Question

At a stop light, a truck travelling at $15m{s}^{-1}$ passes a car as it starts from rest. the truck travels at constant velocity and the car accelerates at $3m{s}^{-2}$ . The vehicles move along parallel straight lines. How many seconds will it take for the car to catch up the truck.

• A. $5s$
• B. $10s$
• C. $15s$
• D. $25s$

Answer 1

The correct option is B

$10s$

Step 1: Given data

A truck is traveling at a velocity $v=15m{s}^{-1}$

The car starts from rest and accelerates at $a=3m{s}^{-2}$

Let the time taken by the car to catch up with the truck be $t$.

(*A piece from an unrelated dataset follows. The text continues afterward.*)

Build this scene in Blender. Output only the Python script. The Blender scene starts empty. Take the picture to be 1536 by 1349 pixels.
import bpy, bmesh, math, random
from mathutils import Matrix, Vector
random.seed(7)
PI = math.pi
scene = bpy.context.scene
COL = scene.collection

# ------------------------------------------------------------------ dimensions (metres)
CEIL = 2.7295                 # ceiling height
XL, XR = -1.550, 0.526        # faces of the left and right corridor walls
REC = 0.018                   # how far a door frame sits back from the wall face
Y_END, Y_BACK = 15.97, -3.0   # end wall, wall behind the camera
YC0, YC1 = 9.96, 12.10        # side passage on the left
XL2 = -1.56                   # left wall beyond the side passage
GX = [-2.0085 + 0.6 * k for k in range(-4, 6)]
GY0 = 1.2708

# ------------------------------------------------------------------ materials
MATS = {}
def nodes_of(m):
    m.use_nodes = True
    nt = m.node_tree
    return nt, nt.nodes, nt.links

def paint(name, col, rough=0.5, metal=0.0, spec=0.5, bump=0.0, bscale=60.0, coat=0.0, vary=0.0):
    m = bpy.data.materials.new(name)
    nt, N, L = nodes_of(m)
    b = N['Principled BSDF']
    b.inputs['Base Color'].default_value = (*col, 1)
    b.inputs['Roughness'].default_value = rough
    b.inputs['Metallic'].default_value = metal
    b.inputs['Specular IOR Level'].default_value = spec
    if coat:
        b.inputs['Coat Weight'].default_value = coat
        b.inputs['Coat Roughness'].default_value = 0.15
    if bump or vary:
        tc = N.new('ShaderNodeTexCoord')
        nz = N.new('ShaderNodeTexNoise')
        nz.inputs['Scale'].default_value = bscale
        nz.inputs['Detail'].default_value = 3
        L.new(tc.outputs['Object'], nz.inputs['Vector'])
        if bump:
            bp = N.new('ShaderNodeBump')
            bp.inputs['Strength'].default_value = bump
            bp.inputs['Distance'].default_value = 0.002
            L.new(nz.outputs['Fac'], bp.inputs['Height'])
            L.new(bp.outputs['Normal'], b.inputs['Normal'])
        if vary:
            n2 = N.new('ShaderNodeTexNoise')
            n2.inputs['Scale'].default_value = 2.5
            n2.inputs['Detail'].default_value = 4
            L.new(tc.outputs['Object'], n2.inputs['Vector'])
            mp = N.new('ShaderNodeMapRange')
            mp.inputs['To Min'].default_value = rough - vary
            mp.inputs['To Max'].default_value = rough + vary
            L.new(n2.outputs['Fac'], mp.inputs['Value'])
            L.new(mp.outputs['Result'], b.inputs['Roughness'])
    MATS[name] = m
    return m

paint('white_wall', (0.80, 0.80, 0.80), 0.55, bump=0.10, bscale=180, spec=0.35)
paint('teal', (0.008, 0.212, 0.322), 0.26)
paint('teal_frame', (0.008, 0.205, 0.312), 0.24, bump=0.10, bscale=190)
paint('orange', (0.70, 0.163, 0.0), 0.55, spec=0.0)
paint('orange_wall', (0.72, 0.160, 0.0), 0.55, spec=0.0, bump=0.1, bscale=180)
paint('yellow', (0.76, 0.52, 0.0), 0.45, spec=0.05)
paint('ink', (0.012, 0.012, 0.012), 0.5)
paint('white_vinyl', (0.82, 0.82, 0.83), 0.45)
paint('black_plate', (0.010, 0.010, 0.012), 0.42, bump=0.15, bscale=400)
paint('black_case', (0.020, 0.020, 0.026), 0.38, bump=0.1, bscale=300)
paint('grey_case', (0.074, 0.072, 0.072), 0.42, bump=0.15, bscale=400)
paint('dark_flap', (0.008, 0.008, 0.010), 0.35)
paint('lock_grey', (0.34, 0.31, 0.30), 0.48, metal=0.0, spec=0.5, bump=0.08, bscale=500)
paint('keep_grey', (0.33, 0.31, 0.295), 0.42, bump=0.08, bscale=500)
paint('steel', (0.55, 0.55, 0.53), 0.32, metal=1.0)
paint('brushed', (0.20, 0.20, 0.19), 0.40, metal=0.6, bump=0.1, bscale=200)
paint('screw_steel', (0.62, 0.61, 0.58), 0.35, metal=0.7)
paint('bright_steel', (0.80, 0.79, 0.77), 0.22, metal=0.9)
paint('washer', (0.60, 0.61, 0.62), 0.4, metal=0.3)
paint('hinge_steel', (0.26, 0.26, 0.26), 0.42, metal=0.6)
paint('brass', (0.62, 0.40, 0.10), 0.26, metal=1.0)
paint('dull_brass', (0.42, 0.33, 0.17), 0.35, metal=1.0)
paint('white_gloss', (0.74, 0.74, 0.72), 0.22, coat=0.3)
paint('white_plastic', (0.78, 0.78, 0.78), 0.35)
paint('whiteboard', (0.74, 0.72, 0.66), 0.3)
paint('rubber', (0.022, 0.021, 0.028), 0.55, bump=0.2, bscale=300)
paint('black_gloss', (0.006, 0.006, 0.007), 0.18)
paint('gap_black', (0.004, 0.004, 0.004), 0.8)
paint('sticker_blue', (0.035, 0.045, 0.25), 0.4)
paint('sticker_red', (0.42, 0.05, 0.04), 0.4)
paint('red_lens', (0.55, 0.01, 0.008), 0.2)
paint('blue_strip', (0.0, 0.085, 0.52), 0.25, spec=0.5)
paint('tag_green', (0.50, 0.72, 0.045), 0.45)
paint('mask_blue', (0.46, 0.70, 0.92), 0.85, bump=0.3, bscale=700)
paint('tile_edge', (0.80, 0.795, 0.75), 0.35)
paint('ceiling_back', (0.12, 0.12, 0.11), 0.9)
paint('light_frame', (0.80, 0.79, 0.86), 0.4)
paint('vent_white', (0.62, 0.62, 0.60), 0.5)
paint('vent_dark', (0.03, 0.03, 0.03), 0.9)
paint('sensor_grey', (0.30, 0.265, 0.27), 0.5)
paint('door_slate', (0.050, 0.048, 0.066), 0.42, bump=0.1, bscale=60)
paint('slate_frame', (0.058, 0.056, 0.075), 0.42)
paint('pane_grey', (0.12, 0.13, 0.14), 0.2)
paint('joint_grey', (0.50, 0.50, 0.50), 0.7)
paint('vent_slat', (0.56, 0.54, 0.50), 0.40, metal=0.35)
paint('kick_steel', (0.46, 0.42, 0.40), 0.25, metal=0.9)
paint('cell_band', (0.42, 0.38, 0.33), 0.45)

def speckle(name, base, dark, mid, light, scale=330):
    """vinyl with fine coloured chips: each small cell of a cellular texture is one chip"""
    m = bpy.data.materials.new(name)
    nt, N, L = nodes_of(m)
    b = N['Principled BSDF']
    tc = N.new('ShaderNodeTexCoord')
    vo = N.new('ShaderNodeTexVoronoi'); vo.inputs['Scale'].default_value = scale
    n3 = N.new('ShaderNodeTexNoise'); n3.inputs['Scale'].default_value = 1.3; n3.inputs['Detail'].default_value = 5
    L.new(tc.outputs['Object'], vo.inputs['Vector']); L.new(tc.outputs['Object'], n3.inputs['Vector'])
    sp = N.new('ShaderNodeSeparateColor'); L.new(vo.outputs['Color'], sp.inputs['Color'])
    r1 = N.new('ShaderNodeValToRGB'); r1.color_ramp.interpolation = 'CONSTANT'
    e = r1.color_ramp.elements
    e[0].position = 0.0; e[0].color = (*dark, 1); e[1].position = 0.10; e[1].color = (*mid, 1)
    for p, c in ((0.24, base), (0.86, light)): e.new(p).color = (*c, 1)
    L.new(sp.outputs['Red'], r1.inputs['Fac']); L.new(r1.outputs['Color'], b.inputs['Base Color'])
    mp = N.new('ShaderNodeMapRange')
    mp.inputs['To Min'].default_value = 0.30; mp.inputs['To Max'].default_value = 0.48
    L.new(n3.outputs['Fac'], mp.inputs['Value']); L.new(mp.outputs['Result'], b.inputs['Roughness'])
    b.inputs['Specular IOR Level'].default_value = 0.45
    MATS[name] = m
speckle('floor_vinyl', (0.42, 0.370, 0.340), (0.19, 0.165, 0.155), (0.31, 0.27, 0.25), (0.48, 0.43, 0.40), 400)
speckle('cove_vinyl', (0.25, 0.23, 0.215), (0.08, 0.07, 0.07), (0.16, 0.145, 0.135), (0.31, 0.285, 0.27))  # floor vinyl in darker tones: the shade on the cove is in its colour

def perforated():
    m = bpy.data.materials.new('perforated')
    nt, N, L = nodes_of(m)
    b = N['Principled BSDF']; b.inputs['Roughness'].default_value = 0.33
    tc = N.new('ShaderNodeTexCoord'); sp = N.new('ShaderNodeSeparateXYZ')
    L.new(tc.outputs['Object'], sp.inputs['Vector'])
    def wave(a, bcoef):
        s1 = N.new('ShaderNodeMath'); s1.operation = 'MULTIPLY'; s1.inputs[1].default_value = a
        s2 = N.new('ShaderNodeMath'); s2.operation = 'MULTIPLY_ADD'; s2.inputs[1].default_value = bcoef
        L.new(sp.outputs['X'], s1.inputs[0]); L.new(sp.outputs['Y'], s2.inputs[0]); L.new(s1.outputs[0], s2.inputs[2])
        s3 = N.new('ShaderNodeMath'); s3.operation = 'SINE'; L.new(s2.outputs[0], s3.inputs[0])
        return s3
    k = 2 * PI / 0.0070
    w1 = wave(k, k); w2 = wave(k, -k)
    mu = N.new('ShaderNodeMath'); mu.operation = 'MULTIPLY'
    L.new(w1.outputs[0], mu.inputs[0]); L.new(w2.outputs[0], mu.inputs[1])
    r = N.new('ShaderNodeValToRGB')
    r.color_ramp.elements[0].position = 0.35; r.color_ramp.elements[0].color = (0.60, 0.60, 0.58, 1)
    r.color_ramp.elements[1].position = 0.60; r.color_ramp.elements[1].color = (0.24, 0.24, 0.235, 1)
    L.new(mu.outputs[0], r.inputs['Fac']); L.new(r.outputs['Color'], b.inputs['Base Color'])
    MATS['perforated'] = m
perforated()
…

Step 2: Determine the distance covered by the truck in time $\mathit{t}$

As we know, $\mathit{d}\mathit{i}\mathit{s}\mathit{t}\mathit{a}\mathit{n}\mathit{c}\mathit{e}\mathbf{}\mathbf{=}\mathbf{}\mathit{v}\mathit{e}\mathit{l}\mathit{o}\mathit{c}\mathit{i}\mathit{t}\mathit{y}\mathbf{\times }\mathit{t}\mathit{i}\mathit{m}\mathit{e}$= 15 x t

Therefore, the distance covered by the truck in time $t$ is:

$s=15t$ $\dots \dots \dots \dots \left(1\right)$

Step 3: Determine the distance covered by the car in time $\mathit{t}$

The car should travel the same distance traveled by truck to catch up with the truck in time $t$ .

As we know the second equation of motion is $s=ut+\frac{1}{2}a{t}^2$

On putting the given data we get,

$\Rightarrow s=\frac{1}{2}\times 3t^2$$\dots \dots \dots \dots \left(2\right)$

Step 4: Determine the time taken by the car to catch up with the truck.

By equating both the equations $\left(1\right)$ and $\left(2\right)$ we get:

$\Rightarrow 15t=\frac{1}{2}\times 3t^2$

$\Rightarrow 30t=3t^2$

On further solving the above equation we get:

$\Rightarrow t^2-10t=0$

$\Rightarrow t\left(t-10\right)=0$

Therefore, by equating the above equation we get two values of $t$ as $t=0s$ and $t=10s$

$t=0s$ is not possible because both car and truck are moving. So, the car will take $10s$ to catch up with the truck.

Final Answer:

It will take $\mathbf{10}\mathbf{}\mathit{s}$ for the car to catch up with the truck. Hence, the correct option is option B.